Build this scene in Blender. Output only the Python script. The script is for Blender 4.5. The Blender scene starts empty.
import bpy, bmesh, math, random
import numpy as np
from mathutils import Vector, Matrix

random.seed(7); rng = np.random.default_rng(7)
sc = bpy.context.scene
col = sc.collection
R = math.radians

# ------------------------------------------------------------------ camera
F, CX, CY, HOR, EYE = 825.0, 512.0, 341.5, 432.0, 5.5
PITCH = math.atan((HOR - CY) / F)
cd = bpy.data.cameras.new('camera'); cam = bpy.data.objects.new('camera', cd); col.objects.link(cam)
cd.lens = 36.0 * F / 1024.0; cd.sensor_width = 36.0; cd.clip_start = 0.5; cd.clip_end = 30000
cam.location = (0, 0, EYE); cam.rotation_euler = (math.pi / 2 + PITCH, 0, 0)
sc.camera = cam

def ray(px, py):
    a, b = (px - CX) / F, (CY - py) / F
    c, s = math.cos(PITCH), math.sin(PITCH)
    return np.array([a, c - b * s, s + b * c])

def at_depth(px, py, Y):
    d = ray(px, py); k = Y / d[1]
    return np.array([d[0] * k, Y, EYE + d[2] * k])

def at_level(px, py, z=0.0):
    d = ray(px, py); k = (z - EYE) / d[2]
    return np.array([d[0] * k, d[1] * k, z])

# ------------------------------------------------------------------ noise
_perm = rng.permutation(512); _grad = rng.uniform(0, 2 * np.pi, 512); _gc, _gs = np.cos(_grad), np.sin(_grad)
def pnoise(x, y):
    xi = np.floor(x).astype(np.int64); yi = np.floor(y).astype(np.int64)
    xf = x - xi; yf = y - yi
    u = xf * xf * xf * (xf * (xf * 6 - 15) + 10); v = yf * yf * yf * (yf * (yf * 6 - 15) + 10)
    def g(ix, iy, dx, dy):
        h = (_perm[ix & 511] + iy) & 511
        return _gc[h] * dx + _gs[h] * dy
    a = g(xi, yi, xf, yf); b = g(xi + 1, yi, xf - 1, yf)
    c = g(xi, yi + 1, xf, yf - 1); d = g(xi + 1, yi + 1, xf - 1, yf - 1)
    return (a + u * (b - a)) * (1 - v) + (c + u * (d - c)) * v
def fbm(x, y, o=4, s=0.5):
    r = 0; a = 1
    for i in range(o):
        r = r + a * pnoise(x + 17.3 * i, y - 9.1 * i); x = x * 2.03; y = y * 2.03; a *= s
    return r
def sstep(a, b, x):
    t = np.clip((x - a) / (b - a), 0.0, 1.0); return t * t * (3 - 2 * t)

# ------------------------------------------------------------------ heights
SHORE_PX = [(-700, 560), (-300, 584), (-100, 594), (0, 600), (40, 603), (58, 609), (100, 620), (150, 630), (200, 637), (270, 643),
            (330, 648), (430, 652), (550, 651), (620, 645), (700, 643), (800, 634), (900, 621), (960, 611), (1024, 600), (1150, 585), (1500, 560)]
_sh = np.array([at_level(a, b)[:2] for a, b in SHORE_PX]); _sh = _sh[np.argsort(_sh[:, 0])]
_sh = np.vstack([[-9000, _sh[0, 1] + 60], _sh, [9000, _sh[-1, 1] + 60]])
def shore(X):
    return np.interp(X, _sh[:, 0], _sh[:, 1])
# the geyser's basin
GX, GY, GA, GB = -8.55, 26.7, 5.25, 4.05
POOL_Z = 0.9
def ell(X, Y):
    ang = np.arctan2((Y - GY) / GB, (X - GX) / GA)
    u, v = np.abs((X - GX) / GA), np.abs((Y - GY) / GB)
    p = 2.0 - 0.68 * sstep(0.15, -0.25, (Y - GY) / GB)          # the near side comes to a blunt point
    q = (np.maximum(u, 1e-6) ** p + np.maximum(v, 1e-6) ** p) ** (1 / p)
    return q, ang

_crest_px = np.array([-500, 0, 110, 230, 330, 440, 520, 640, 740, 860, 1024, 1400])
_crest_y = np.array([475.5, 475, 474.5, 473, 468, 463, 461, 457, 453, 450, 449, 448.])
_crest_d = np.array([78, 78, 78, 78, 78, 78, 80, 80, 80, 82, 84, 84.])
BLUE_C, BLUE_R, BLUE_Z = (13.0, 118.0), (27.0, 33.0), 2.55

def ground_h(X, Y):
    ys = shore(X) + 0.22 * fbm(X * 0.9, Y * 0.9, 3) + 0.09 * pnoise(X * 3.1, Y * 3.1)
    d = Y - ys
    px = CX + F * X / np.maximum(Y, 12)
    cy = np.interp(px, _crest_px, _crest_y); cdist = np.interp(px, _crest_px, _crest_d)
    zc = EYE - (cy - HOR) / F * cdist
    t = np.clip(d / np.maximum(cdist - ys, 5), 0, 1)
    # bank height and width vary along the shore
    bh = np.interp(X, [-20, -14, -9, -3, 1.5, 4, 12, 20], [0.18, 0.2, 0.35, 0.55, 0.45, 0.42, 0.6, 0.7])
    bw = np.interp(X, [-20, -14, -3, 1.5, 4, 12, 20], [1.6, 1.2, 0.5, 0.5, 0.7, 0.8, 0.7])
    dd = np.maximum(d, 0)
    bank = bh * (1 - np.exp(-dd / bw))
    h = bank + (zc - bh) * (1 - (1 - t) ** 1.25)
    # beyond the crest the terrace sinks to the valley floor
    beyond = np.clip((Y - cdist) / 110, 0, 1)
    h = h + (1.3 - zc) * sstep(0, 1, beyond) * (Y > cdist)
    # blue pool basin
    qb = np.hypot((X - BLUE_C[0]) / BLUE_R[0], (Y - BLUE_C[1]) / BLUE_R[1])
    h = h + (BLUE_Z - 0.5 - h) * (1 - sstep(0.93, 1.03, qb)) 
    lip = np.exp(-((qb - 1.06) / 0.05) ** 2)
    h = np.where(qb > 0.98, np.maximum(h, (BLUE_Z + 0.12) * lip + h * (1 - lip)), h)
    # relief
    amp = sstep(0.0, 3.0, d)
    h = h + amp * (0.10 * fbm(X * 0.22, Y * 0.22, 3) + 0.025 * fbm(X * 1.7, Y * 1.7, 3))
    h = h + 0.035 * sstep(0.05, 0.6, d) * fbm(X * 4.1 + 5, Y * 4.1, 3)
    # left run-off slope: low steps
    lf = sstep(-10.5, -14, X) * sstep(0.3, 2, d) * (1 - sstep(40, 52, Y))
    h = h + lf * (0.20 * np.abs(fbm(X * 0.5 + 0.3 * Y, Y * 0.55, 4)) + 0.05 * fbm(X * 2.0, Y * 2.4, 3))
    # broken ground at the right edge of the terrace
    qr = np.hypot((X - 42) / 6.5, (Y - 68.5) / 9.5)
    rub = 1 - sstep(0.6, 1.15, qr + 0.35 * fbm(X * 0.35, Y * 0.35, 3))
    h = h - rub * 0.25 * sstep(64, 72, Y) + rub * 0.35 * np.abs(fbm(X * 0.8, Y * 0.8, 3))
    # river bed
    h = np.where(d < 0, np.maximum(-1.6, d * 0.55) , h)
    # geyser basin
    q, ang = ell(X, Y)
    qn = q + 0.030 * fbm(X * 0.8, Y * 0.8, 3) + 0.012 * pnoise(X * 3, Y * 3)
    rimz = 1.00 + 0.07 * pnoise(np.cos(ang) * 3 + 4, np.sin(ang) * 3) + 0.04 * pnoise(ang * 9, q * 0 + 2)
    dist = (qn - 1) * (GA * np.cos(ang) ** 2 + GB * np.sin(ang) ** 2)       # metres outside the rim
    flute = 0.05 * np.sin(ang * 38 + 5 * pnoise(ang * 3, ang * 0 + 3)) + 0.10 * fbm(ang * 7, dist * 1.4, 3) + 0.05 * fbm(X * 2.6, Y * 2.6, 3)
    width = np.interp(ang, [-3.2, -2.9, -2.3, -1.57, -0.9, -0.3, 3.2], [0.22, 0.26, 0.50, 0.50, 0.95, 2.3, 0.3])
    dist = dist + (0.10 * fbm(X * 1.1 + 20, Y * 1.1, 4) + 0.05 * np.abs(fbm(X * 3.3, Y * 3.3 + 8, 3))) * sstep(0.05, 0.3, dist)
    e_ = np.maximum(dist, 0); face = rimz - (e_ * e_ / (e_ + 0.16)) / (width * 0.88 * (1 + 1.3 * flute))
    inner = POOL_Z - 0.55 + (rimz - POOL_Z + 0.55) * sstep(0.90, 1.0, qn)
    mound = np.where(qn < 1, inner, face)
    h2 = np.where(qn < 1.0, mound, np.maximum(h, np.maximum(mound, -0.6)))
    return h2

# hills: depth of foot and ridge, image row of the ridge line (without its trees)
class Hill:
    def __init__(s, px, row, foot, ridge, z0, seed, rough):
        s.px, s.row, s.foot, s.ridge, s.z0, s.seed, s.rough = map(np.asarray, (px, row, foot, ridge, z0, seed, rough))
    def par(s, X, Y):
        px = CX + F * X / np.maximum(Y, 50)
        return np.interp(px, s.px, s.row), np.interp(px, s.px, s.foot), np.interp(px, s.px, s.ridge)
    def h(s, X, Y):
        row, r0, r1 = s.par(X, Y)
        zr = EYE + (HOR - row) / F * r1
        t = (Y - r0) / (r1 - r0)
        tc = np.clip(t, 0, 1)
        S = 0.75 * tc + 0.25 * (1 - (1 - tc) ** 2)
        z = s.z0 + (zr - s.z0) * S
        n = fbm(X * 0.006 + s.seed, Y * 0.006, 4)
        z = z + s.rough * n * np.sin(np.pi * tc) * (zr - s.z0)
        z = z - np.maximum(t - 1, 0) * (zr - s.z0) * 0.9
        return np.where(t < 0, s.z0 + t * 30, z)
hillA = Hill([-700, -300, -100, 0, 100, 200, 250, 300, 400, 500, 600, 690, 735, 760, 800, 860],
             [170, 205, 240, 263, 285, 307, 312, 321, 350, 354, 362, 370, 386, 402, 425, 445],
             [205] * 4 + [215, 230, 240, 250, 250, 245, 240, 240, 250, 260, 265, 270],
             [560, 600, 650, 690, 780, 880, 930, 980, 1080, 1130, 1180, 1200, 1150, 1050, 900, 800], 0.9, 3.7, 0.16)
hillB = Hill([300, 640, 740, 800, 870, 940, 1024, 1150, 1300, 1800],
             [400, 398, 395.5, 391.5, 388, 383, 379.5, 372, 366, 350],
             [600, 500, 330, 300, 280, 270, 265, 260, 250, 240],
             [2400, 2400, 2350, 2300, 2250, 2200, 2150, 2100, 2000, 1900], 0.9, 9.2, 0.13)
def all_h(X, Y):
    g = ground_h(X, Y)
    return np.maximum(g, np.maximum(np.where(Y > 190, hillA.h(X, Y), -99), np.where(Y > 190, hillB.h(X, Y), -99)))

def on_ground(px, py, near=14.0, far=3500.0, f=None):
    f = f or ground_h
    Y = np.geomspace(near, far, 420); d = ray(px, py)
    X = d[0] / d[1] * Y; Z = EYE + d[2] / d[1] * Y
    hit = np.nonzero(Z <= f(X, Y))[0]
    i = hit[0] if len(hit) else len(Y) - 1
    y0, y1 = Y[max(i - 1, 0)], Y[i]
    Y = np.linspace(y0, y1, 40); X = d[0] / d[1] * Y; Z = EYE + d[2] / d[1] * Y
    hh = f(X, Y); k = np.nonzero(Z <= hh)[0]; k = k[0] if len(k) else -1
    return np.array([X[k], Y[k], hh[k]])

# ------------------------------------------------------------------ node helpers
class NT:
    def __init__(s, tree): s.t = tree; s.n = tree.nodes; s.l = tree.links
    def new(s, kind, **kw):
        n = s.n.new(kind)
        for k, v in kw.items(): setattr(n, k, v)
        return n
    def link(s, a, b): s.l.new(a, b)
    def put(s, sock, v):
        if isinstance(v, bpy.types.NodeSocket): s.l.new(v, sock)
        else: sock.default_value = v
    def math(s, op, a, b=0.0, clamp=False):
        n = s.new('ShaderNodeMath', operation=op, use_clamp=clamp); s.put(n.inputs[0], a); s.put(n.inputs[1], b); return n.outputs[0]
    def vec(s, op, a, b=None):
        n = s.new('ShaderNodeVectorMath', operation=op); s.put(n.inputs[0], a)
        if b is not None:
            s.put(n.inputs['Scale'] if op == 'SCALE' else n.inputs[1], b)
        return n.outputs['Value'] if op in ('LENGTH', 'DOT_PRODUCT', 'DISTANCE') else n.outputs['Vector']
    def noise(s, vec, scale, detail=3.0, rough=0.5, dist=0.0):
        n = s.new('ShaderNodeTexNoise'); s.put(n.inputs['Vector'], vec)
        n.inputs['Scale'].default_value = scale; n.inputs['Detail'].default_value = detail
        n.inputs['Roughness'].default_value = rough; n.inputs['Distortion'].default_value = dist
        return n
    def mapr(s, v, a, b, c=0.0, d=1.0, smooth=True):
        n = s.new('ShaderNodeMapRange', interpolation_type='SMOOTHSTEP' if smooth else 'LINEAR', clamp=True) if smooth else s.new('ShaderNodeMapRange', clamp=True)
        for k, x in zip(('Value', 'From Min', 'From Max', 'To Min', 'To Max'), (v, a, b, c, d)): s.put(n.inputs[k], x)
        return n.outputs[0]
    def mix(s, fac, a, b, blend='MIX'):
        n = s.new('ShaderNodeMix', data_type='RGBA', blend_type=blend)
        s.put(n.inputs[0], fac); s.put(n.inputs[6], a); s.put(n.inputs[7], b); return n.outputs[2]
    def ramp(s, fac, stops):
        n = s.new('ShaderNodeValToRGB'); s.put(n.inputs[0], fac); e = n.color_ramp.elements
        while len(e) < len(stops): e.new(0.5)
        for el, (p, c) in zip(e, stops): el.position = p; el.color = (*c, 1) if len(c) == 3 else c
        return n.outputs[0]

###

■ **PROMPT**: Set down the lines above as they stand, starting with the first line and ending with the line that contains "R = math.radians".

■ **TASK OUTPUT**:
Build this scene in Blender. Output only the Python script. The script is for Blender 4.5. The Blender scene starts empty.
import bpy, bmesh, math, random
import numpy as np
from mathutils import Vector, Matrix

random.seed(7); rng = np.random.default_rng(7)
sc = bpy.context.scene
col = sc.collection
R = math.radians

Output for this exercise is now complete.